Running controversy between executives of the "Route 66" telefilm series and L.A. Police Department Chief William Parker over alleged "restrictions" applied to that series by the police continued over the weekend, despite a defense of the chief by Mayor Yorty.

Latest developments saw (1) Mayor Yorty upholding Chief Parker's ban against telefilm lensing of interiors of the Police Department; (2) unions requested a meeting with Chief Parker to confront him with charges he is responsible for production leaving L.A. with subsequent loss of employment; (3) a new charge by a "66" exec that the Police Department is discriminating between production companies; (4) a denial by the chief that there has been any change in police anent pix companies shooting scenes at the department.

Dispute began when the Police Commission, on Chief Parker's recommendation, nixed a "66" request to shoot interiors at the Police Department, on grounds it would interfere with operations of the department. This action, plus alleged police restrictions on street shooting, prompted "66" to take three of four segments to have been shot here out of town, thus depriving Hollywood actors and technicians of an estimated 500 jobs, according to Sam Manners, production exec on the series.

Exodus of production brought an immediate outcry from a number of union officials who accused Chief Parker of chasing production out of Hollywood at a time when the industry is fighting "runaway" production.

Mayor Yorty, upon receiving a strong complaint from Manners, conferred on the situation with Chief Parker Friday. Parker, according to Arthur White, Yorty's exec assistant, brought with him a book of rules and regulations showing shooting pix within the police department is forbidden. ["]These are rules, and they can't be changed for one person or company. Why doesn't Manners build sets?" he asked, adding he was speaking for the mayor.
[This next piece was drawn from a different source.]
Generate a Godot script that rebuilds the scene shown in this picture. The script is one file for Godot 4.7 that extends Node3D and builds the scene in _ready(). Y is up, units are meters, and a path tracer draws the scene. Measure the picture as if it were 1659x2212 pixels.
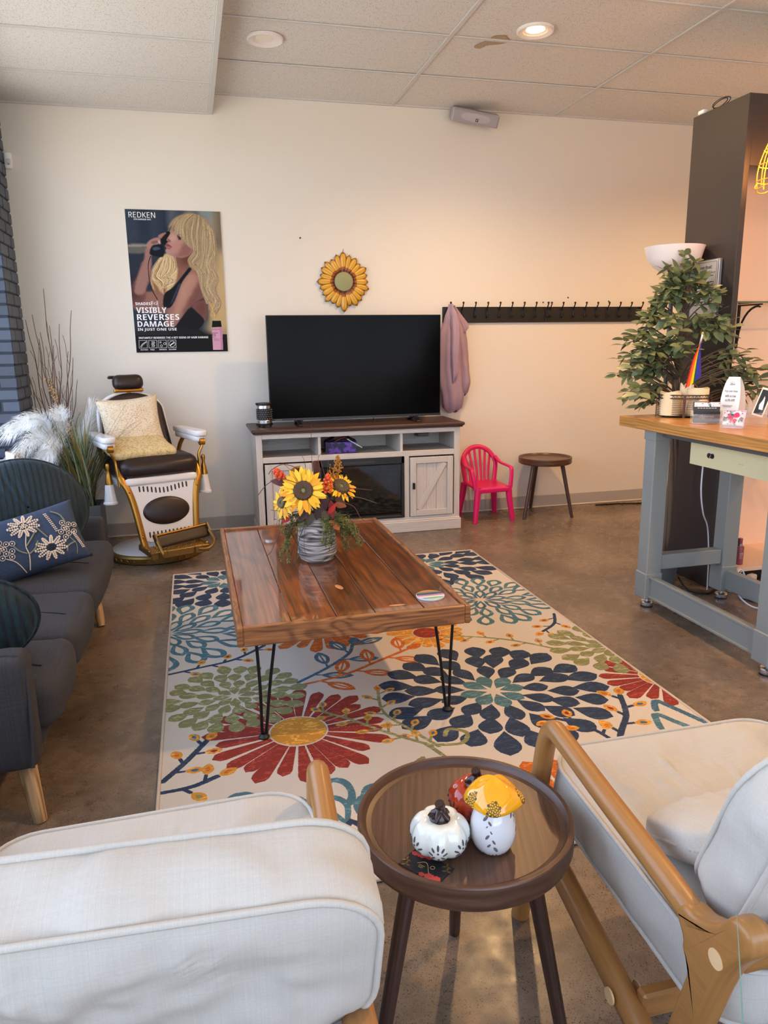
extends Node3D
# ---------------------------------------------------------------- helpers
var rng := RandomNumberGenerator.new()
var M := {}
var taken := {}
var uvo := Vector2.ZERO
var noise3 := FastNoiseLite.new()
var font: SystemFont
var font_bold: SystemFont

func S() -> SurfaceTool:
	var s := SurfaceTool.new()
	s.begin(Mesh.PRIMITIVE_TRIANGLES)
	return s

func tri(s: SurfaceTool, a: Vector3, b: Vector3, c: Vector3, ua := Vector2.ZERO, ub := Vector2.ZERO, uc := Vector2.ZERO) -> void:
	s.set_uv(ua); s.add_vertex(a)
	s.set_uv(uc); s.add_vertex(c)
	s.set_uv(ub); s.add_vertex(b)

func quad(s: SurfaceTool, a: Vector3, b: Vector3, c: Vector3, d: Vector3, ua := Vector2.ZERO, ub := Vector2.ZERO, uc := Vector2.ZERO, ud := Vector2.ZERO) -> void:
	tri(s, a, b, c, ua, ub, uc)
	tri(s, a, c, d, ua, uc, ud)

func quado(s: SurfaceTool, p: Array, out: Vector3, uv: Array) -> void:
	if (p[1] - p[0]).cross(p[2] - p[0]).dot(out) < 0.0:
		p.reverse()
		uv.reverse()
	if p.size() == 4:
		quad(s, p[0], p[1], p[2], p[3], uv[0], uv[1], uv[2], uv[3])
	else:
		tri(s, p[0], p[1], p[2], uv[0], uv[1], uv[2])

func box(s: SurfaceTool, c: Vector3, sz: Vector3, bv := 0.003, B := Basis.IDENTITY) -> void:
	s.set_smooth_group(-1)
	var h := sz * 0.5
	var b: float = min(bv, min(h.x, min(h.y, h.z)) * 0.9)
	var L := sz.max_axis_index()
	var pt := func(sg: Vector3, ax: int) -> Vector3:
		var v := sg * (h - Vector3(b, b, b))
		v[ax] = sg[ax] * h[ax]
		return v
	var put := func(pl: Array, out: Vector3, ax: int) -> void:
		var uv := []
		var k := (ax + 1) % 3
		var m := (ax + 2) % 3
		if m == L:
			m = k
			k = L
		for p in pl:
			uv.append(Vector2(p[k], p[m]) + uvo)
		var w := []
		for p in pl:
			w.append(c + B * p)
		quado(s, w, B * out, uv)
	for a in 3:
		var u := (a + 1) % 3
		var v := (a + 2) % 3
		for sa in [-1.0, 1.0]:
			var l := []
			for q in [[-1.0, -1.0], [1.0, -1.0], [1.0, 1.0], [-1.0, 1.0]]:
				var sg := Vector3()
				sg[a] = sa; sg[u] = q[0]; sg[v] = q[1]
				l.append(pt.call(sg, a))
			var o := Vector3()
			o[a] = sa
			put.call(l, o, a)
			if b > 0.0:
				for su in [-1.0, 1.0]:
					var s1 := Vector3(); s1[a] = sa; s1[u] = su; s1[v] = -1.0
					var s2 := Vector3(); s2[a] = sa; s2[u] = su; s2[v] = 1.0
					var oo := Vector3(); oo[a] = sa; oo[u] = su
					put.call([pt.call(s1, a), pt.call(s2, a), pt.call(s2, u), pt.call(s1, u)], oo, a)
	if b > 0.0:
		for x in [-1.0, 1.0]:
			for y in [-1.0, 1.0]:
				for z in [-1.0, 1.0]:
					var g := Vector3(x, y, z)
					put.call([pt.call(g, 0), pt.call(g, 1), pt.call(g, 2)], g, 0)

func lathe(s: SurfaceTool, prof: Array, seg := 32, xf := Transform3D.IDENTITY, mod = null) -> void:
	var g := 0
	var v := 0.0
	for i in prof.size() - 1:
		var p0: Vector2 = prof[i]
		var p1: Vector2 = prof[i + 1]
		if i > 0:
			var d0: Vector2 = (p0 - prof[i - 1]).normalized()
			if d0.dot((p1 - p0).normalized()) < 0.86:
				g += 1
		s.set_smooth_group(g)
		var v1 := v + p0.distance_to(p1)
		for j in seg:
			var t0 := TAU * j / seg
			var t1 := TAU * ((j + 1) % seg) / seg
			var a := Vector3(p0.x * cos(t1), p0.y, p0.x * sin(t1))
			var b := Vector3(p0.x * cos(t0), p0.y, p0.x * sin(t0))
			var c := Vector3(p1.x * cos(t0), p1.y, p1.x * sin(t0))
			var d := Vector3(p1.x * cos(t1), p1.y, p1.x * sin(t1))
			if mod != null:
				a = mod.call(a); b = mod.call(b); c = mod.call(c); d = mod.call(d)
			var u0 := float(j) / seg
			var u1 := float(j + 1) / seg
			a = xf * a; b = xf * b; c = xf * c; d = xf * d
			if p0.x < 1e-6:
				tri(s, a, c, d, Vector2(u1, v), Vector2(u0, v1), Vector2(u1, v1))
			elif p1.x < 1e-6:
				tri(s, a, b, c, Vector2(u1, v), Vector2(u0, v), Vector2(u0, v1))
			else:
				quad(s, a, b, c, d, Vector2(u1, v), Vector2(u0, v), Vector2(u0, v1), Vector2(u1, v1))
		v = v1

func tube(s: SurfaceTool, pts: Array, rad, n := 8, closed := false, asp := Vector2.ONE, ref := Vector3.UP) -> void:
	var m := pts.size()
	var N := Vector3.ZERO
	var ring := []
	var len := 0.0
	var lens := []
	for i in m:
		var T: Vector3
		if closed:
			T = (pts[(i + 1) % m] - pts[(i + m - 1) % m]).normalized()
		else:
			T = (pts[min(i + 1, m - 1)] - pts[max(i - 1, 0)]).normalized()
		if i == 0:
			N = ref
			if absf(N.dot(T)) > 0.95:
				N = Vector3.RIGHT if absf(T.x) < 0.9 else Vector3.BACK
		N = (N - T * N.dot(T)).normalized()
		var Bn := T.cross(N)
		var r: float = rad if rad is float else rad[i]
		var l := []
		for k in n:
			var t := TAU * k / n
			l.append(pts[i] + (N * cos(t) * asp.x + Bn * sin(t) * asp.y) * r)
		ring.append(l)
		if i > 0:
			len += pts[i].distance_to(pts[i - 1])
		lens.append(len)
	s.set_smooth_group(0)
	var cnt := m if closed else m - 1
	for i in cnt:
		var r0: Array = ring[i]
		var r1: Array = ring[(i + 1) % m]
		var u0: float = lens[i]
		var u1: float = lens[i + 1] if i + 1 < m else len + 0.01
		for k in n:
			var k1 := (k + 1) % n
			var v0 := 0.12 * k / n
			var v1 := 0.12 * (k + 1) / n
			quad(s, r0[k], r0[k1], r1[k1], r1[k], Vector2(u0, v0) + uvo, Vector2(u0, v1) + uvo, Vector2(u1, v1) + uvo, Vector2(u1, v0) + uvo)
	if not closed:
		s.set_smooth_group(7)
		for k in n:
			tri(s, pts[0], ring[0][(k + 1) % n], ring[0][k], uvo, uvo + Vector2(0.01, 0), uvo + Vector2(0, 0.01))
			tri(s, pts[m - 1], ring[m - 1][k], ring[m - 1][(k + 1) % n], uvo, uvo + Vector2(0.01, 0), uvo + Vector2(0, 0.01))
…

Another Yorty aide, John Hunt, his news secretary, said he had discussed the "66" situation with the mayor, and Yorty felt that "they were not giving this man (Manners) any different treatment than is given any other company. ["]These are ground rules applied to all companies." Mayor Yorty is sympathetic to the pix biz, he added.

Manners on Friday leveled a charge of discrimination against the Police Dept. when informed the mayor felt he was given the same treatment as any other company. "What about 'Dragnet' shooting inside the Police Department for several years, and even using policemen in the series?" he asked. As for Mayor Yorty's aide suggesting he build sets instead of wanting to use the police department interiors, he replied bluntly "we're not that kind of series." "Route 66," a Screen Gems show, is unique in that it travels all over the country shooting at actual locales, instead of using studio sets.